Kritikus tanpa kritisisme yang memandang bahwa strategi literer penulis tidak perlu, adalah berbahaya. Apa bedanya mereka dengan pemegang konsep l’art pour l’art itu tadi? Lantas apa gunanya sastra mencoba eksis di masyarakat? Saya pikir, sastra tidak perlu dicampuradukkan dengan moralitas dan masalah akhlak—karena hal-hal itu sangat pribadi sifatnya sehingga orang harus belajar untuk menghargai konsep orang lain tanpa perlu menanyakan hal pribadi—dan sastra itu sendiri adalah wahana ekspresi, segala macam ekspresi manusia, termasuk seksualitas, karena seringkali masyarakat terlalu naif untuk meniadakan ekspresi-ekspresi tersebut, sehingga kenaifan itu membuat manusia seperti robot yang “iya boss” saja tanpa perlu menjadi kritis terhadap kemapanan berpikir banyak orang.

 

Selalu ada tarik-menarik. Selalu ada dialektika. Dan saya pikir keberadaan kritikus akademis atau pun non akademis bukanlah sebuah masalah dalam dunia sastra, justru semakin beragamnya cara menelaah dari setiap orang yang berbeda, akan semakin menghidupkan dan menciptakan sejarah, tidak hanya dalam sastra, tapi juga untuk masyarakat luas.

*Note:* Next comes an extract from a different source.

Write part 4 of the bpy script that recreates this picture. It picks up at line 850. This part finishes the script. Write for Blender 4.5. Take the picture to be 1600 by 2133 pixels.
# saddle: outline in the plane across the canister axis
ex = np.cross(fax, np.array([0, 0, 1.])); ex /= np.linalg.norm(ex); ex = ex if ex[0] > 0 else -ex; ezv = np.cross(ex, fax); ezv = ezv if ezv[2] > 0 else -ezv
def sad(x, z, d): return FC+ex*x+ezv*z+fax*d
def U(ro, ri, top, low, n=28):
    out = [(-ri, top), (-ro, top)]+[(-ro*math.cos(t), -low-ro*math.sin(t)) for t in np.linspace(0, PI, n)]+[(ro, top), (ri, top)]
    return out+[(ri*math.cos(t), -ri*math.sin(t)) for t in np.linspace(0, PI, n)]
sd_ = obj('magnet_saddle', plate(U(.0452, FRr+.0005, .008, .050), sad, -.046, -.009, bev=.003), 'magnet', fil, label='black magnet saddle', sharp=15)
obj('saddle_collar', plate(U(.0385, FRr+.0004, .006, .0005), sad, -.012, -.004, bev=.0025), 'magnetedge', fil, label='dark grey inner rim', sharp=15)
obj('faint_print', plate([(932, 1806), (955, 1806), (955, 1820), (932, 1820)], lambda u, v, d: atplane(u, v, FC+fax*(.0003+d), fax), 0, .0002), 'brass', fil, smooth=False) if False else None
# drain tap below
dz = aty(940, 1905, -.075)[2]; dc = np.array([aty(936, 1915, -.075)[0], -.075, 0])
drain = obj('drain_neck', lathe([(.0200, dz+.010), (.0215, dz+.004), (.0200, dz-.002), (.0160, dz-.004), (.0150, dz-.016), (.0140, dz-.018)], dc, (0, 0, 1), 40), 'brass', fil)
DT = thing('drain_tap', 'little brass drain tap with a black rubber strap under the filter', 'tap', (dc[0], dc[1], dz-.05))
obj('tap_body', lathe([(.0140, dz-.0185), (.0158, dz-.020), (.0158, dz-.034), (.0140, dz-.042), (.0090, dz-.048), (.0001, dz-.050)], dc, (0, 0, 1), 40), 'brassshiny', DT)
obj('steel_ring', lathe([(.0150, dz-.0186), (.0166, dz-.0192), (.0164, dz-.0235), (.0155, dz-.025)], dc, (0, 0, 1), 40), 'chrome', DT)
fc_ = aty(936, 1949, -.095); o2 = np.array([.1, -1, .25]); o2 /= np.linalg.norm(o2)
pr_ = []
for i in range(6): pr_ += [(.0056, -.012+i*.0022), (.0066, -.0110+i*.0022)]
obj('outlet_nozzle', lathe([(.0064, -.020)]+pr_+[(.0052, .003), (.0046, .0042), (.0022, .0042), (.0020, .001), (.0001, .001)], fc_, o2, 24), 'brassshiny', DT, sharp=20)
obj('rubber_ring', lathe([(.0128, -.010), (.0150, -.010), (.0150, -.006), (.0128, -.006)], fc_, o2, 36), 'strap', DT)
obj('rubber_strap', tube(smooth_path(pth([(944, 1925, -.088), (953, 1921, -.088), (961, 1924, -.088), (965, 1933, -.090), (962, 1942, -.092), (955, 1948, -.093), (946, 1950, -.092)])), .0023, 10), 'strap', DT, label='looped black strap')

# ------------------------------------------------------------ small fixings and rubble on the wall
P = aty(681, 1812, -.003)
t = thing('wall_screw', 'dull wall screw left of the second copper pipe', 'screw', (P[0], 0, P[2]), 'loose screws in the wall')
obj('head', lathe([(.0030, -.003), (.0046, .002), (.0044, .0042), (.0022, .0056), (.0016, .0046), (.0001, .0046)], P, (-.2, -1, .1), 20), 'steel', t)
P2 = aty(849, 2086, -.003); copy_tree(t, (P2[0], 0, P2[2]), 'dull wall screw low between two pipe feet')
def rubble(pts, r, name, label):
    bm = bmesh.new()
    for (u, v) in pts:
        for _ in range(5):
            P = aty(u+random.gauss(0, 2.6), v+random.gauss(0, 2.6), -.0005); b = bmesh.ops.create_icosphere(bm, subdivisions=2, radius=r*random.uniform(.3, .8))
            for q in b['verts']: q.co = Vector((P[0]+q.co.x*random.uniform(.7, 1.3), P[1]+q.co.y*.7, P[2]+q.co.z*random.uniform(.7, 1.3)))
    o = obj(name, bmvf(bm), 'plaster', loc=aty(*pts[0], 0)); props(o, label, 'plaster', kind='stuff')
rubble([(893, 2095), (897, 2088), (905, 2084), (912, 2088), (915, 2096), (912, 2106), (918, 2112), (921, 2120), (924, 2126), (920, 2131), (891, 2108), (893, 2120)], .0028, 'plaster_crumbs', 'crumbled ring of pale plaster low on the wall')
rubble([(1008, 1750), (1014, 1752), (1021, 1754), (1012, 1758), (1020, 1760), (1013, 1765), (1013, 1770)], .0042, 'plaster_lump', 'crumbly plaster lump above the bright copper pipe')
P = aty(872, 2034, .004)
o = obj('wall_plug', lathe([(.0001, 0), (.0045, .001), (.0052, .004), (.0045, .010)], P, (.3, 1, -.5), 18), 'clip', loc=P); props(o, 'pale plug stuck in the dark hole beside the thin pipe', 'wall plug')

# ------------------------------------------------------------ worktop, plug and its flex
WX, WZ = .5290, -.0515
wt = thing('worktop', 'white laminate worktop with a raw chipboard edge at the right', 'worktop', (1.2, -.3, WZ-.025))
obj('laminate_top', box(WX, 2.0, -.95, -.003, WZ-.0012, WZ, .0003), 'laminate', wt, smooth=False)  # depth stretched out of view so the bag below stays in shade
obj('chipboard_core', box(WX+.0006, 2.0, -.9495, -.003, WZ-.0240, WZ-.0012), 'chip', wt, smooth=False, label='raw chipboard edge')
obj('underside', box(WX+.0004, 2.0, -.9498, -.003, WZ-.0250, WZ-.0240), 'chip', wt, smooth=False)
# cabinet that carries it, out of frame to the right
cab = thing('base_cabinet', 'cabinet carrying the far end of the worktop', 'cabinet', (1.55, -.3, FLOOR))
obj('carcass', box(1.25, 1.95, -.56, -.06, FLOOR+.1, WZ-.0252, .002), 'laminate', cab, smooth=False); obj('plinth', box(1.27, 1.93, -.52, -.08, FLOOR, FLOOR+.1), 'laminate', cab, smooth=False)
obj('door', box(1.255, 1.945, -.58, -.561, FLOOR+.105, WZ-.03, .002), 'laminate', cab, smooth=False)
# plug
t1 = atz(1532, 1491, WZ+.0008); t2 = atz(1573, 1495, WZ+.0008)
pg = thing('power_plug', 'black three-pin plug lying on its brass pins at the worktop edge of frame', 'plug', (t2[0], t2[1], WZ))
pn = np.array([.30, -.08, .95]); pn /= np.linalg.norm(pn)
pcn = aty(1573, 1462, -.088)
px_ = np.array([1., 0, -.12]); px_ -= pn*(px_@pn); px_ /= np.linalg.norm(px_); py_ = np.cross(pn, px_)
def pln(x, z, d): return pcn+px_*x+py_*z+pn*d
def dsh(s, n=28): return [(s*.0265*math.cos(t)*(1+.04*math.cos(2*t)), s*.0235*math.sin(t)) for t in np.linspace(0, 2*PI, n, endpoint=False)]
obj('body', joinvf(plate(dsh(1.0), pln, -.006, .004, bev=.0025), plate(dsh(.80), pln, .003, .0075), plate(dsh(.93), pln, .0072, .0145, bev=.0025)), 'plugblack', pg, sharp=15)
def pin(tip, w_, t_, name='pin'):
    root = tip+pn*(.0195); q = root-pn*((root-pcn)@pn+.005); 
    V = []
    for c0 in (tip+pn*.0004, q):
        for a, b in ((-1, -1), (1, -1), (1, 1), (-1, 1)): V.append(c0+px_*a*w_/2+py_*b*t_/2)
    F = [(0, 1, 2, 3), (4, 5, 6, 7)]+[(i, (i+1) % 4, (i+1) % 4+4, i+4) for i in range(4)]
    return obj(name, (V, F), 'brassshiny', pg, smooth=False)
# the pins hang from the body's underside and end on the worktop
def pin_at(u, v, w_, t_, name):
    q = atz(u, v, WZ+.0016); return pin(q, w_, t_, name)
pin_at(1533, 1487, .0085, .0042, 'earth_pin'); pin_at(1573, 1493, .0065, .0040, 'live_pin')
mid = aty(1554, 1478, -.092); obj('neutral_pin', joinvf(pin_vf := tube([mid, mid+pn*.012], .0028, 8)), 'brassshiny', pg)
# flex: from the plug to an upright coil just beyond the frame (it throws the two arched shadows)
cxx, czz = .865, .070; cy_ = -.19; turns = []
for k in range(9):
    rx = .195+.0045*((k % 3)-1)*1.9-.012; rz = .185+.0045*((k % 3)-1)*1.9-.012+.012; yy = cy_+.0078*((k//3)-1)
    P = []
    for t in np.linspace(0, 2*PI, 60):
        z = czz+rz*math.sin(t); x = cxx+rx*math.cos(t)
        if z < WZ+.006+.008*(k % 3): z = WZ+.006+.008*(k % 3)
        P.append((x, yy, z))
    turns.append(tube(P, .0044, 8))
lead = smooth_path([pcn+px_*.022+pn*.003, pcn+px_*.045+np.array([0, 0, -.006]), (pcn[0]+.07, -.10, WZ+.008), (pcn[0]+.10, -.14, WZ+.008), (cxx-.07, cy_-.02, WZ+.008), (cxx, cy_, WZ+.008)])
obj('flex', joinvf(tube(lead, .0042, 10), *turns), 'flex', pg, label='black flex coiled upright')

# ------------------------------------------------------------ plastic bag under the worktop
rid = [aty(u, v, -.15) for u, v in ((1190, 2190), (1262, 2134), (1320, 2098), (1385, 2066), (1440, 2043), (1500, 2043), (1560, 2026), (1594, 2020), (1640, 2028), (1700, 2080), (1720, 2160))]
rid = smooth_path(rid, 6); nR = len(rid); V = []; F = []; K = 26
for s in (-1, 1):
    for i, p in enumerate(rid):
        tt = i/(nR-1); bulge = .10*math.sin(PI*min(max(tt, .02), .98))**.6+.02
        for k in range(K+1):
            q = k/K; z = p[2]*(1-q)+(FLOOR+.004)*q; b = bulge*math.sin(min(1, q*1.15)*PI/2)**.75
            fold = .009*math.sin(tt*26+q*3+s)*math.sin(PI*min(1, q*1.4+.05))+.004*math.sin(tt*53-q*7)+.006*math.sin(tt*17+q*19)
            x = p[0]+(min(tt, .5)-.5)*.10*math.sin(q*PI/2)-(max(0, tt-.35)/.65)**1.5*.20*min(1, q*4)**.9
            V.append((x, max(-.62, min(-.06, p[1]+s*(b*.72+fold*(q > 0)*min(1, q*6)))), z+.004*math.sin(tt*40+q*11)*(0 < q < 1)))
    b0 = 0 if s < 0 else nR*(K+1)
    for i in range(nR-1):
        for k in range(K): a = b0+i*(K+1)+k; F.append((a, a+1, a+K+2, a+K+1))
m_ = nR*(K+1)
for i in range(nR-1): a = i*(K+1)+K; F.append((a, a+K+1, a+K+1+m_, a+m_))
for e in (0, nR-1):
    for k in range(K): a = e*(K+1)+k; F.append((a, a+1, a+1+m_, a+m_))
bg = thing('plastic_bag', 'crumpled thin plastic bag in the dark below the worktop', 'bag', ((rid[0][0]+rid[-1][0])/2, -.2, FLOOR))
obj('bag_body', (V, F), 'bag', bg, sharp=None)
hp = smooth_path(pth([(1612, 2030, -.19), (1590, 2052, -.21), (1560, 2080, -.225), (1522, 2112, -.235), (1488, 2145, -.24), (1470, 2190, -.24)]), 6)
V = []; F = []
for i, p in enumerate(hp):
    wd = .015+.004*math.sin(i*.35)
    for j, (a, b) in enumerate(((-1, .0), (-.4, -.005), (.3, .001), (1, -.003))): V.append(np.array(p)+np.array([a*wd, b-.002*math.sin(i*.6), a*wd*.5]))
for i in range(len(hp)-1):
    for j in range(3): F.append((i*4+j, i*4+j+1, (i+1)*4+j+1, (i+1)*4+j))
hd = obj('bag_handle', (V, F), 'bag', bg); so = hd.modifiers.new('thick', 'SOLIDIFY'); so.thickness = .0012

Kritikus akademis dan kritikus non akademis saya pikir hanyalah sebuah nama dan pengklasifikasian dari cara-cara yang umum dipakai dan sudah menjadi konvensi. Kalau pun mereka telah keluar dari konteks itu sekarang, itu tidak menjadi masalah, karena ketika “pengarang telah mati” (Roland Barthes), maka “kritikus telah mati” ketika karya sastra sudah menjadi bagian integral dari masyarakat. Tetapi dari kematian pengarang dan kritikus itu, tetap mereka masih hidup, dengan proses mengkritik yang tak pernah selesai dan tak pernah baku. Bagian terkecil dari karya sastra, yaitu bahasa itu sendiri pun selalu berkembang dan berubah, jadi selama manusia masih bisa berbahasa dan menulis, maka sastra akan tetap ada, juga para kritikus mempunyai wahana tersebut dan juga bersuara untuk tetap eksis.

 

Maka “adakanlah”. Dan untuk membuat “ada” tersebut, kita harus tetap menulis, harus tetap bersuara, harus tetap berbahasa dan bertanya. Pun para kritikus.